**REQUIRED WORK**
Leave out the pictures and return every entry exactly as it appears.

**ENTRIES SUPPLIED**
··········
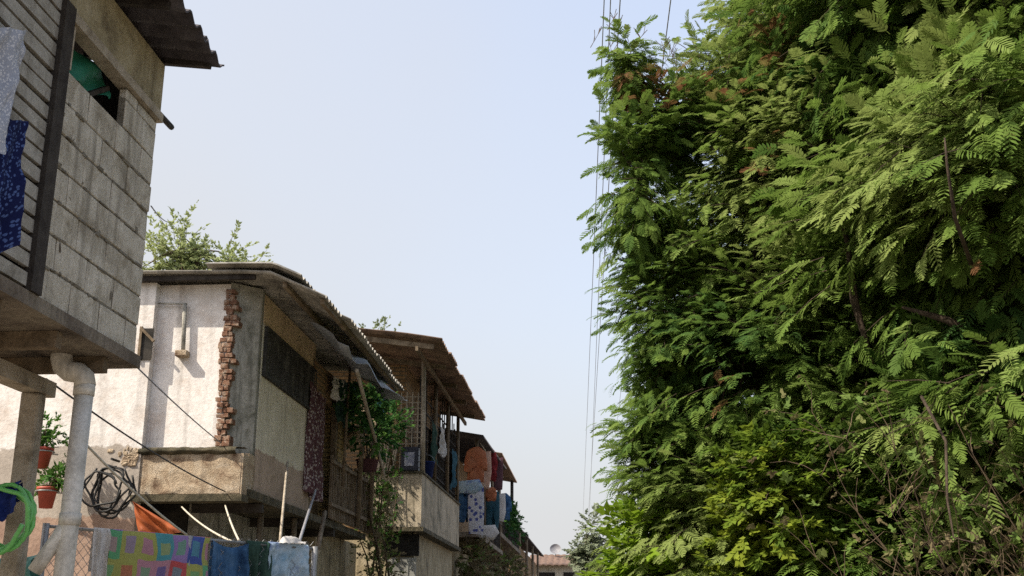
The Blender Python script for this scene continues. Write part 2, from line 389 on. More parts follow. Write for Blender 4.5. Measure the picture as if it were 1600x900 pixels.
def scatter(temps, P, D, U, S, T):
    """place templates: positions P, x-axes D, rough up U, scales S, tints T"""
    D = D/np.linalg.norm(D, axis=1, keepdims=True)
    Yx = np.cross(U, D); Yx /= np.maximum(1e-6, np.linalg.norm(Yx, axis=1, keepdims=True)); Z = np.cross(D, Yx)
    which = nr.integers(0, len(temps), len(P)); VV = []; QQ = []; TT = []; off = 0
    for k, (tv, tq) in enumerate(temps):
        m = which == k; n = m.sum()
        if not n: continue
        B = np.stack([D[m], Yx[m], Z[m]], 1)                       # n,3,3
        W = np.einsum('vi,nij->nvj', tv, B)*S[m][:, None, None]+P[m][:, None, :]
        VV.append(W.reshape(-1, 3)); QQ.append((tq[None]+(np.arange(n)*len(tv))[:, None, None]).reshape(-1, 4)+off)
        TT.append(np.repeat(T[m], len(tv))); off += n*len(tv)
    return np.concatenate(VV), np.concatenate(QQ), np.concatenate(TT)
def crown_points(blobs, fronds_per, twig_len, clump=.25, inner=.5, seed=0, noise_scale=.8, droop=.25):
    """branchlets near the skin of lumpy ellipsoids -> arrays for scatter + list of twigs"""
    r = random.Random(seed); P = []; D = []; U = []; C = []; tw = []
    for c, rad, n in blobs:
        c = Vector(c); rad = Vector(rad)
        k = 0
        while k < n:
            d = Vector((r.gauss(0, 1), r.gauss(0, 1), r.gauss(0, 1))).normalized()
            lump = 1+clump*1.6*noise.noise(d*1.7+c*3.1)+clump*noise.noise(d*4.3+c)
            rho = (1-inner*r.random()**1.7)*lump
            p = c+Vector((d.x*rad.x, d.y*rad.y, d.z*rad.z))*rho
            if noise.noise(p*noise_scale+Vector((seed*7.7, 3, 1))) < -.28 and rho > .6: k += .2; continue
            k += 1
            if p.z < .3: continue
            o = Vector((d.x/rad.x, d.y/rad.y, d.z/rad.z)).normalized()
            t = (o*.9+Vector((r.uniform(-.4, .4), r.uniform(-.4, .4), -droop+r.uniform(-.2, .35)))).normalized()
            L = twig_len*r.uniform(.6, 1.3); side = t.cross(Vector((0, 0, 1))).normalized()
            cl = .5+.55*noise.noise(p*.55+Vector((seed, 9, 4)))+r.uniform(-.1, .1)
            tw.append((p-t*L*.5, p+t*L*.5))
            for j in range(fronds_per):
                s_ = -1 if j % 2 else 1; q = j/max(1, fronds_per-1)
                f = t*(.45+.6*q)+side*s_*(.95-.6*q)*r.uniform(.6, 1.2)+Vector((r.uniform(-.2, .2), r.uniform(-.2, .2), r.uniform(-.35, .2)))
                P.append(p+t*L*(q-.5)); D.append(f); C.append(cl+r.uniform(-.16, .16))
                U.append(Vector((0, 0, .9))+o*.55+Vector((r.uniform(-.4, .4), r.uniform(-.4, .4), r.uniform(-.3, .3))))
    return np.array(P), np.array(D), np.array(U), np.array(C), tw
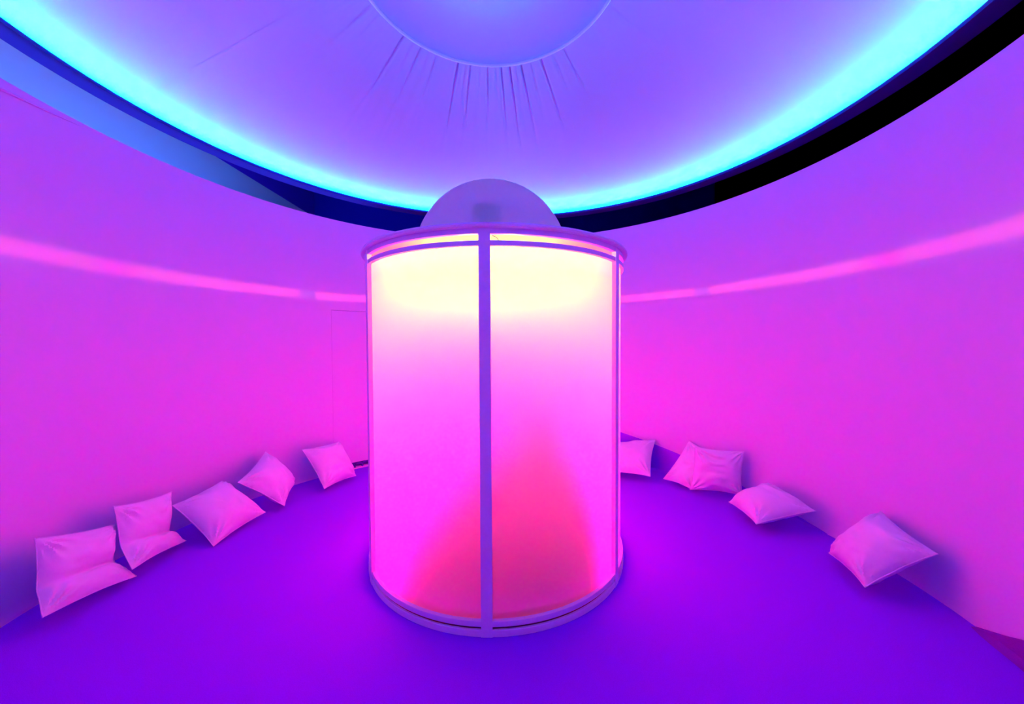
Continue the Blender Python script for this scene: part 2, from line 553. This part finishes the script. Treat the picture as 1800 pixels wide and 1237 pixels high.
··········
**RESULT OF THIS EXERCISE**
The Blender Python script for this scene continues. Write part 2, from line 389 on. More parts follow. Write for Blender 4.5. Measure the picture as if it were 1600x900 pixels.
def scatter(temps, P, D, U, S, T):
    """place templates: positions P, x-axes D, rough up U, scales S, tints T"""
    D = D/np.linalg.norm(D, axis=1, keepdims=True)
    Yx = np.cross(U, D); Yx /= np.maximum(1e-6, np.linalg.norm(Yx, axis=1, keepdims=True)); Z = np.cross(D, Yx)
    which = nr.integers(0, len(temps), len(P)); VV = []; QQ = []; TT = []; off = 0
    for k, (tv, tq) in enumerate(temps):
        m = which == k; n = m.sum()
        if not n: continue
        B = np.stack([D[m], Yx[m], Z[m]], 1)                       # n,3,3
        W = np.einsum('vi,nij->nvj', tv, B)*S[m][:, None, None]+P[m][:, None, :]
        VV.append(W.reshape(-1, 3)); QQ.append((tq[None]+(np.arange(n)*len(tv))[:, None, None]).reshape(-1, 4)+off)
        TT.append(np.repeat(T[m], len(tv))); off += n*len(tv)
    return np.concatenate(VV), np.concatenate(QQ), np.concatenate(TT)
def crown_points(blobs, fronds_per, twig_len, clump=.25, inner=.5, seed=0, noise_scale=.8, droop=.25):
    """branchlets near the skin of lumpy ellipsoids -> arrays for scatter + list of twigs"""
    r = random.Random(seed); P = []; D = []; U = []; C = []; tw = []
    for c, rad, n in blobs:
        c = Vector(c); rad = Vector(rad)
        k = 0
        while k < n:
            d = Vector((r.gauss(0, 1), r.gauss(0, 1), r.gauss(0, 1))).normalized()
            lump = 1+clump*1.6*noise.noise(d*1.7+c*3.1)+clump*noise.noise(d*4.3+c)
            rho = (1-inner*r.random()**1.7)*lump
            p = c+Vector((d.x*rad.x, d.y*rad.y, d.z*rad.z))*rho
            if noise.noise(p*noise_scale+Vector((seed*7.7, 3, 1))) < -.28 and rho > .6: k += .2; continue
            k += 1
            if p.z < .3: continue
            o = Vector((d.x/rad.x, d.y/rad.y, d.z/rad.z)).normalized()
            t = (o*.9+Vector((r.uniform(-.4, .4), r.uniform(-.4, .4), -droop+r.uniform(-.2, .35)))).normalized()
            L = twig_len*r.uniform(.6, 1.3); side = t.cross(Vector((0, 0, 1))).normalized()
            cl = .5+.55*noise.noise(p*.55+Vector((seed, 9, 4)))+r.uniform(-.1, .1)
            tw.append((p-t*L*.5, p+t*L*.5))
            for j in range(fronds_per):
                s_ = -1 if j % 2 else 1; q = j/max(1, fronds_per-1)
                f = t*(.45+.6*q)+side*s_*(.95-.6*q)*r.uniform(.6, 1.2)+Vector((r.uniform(-.2, .2), r.uniform(-.2, .2), r.uniform(-.35, .2)))
                P.append(p+t*L*(q-.5)); D.append(f); C.append(cl+r.uniform(-.16, .16))
                U.append(Vector((0, 0, .9))+o*.55+Vector((r.uniform(-.4, .4), r.uniform(-.4, .4), r.uniform(-.3, .3))))
    return np.array(P), np.array(D), np.array(U), np.array(C), tw
Continue the Blender Python script for this scene: part 2, from line 553. This part finishes the script. Treat the picture as 1800 pixels wide and 1237 pixels high.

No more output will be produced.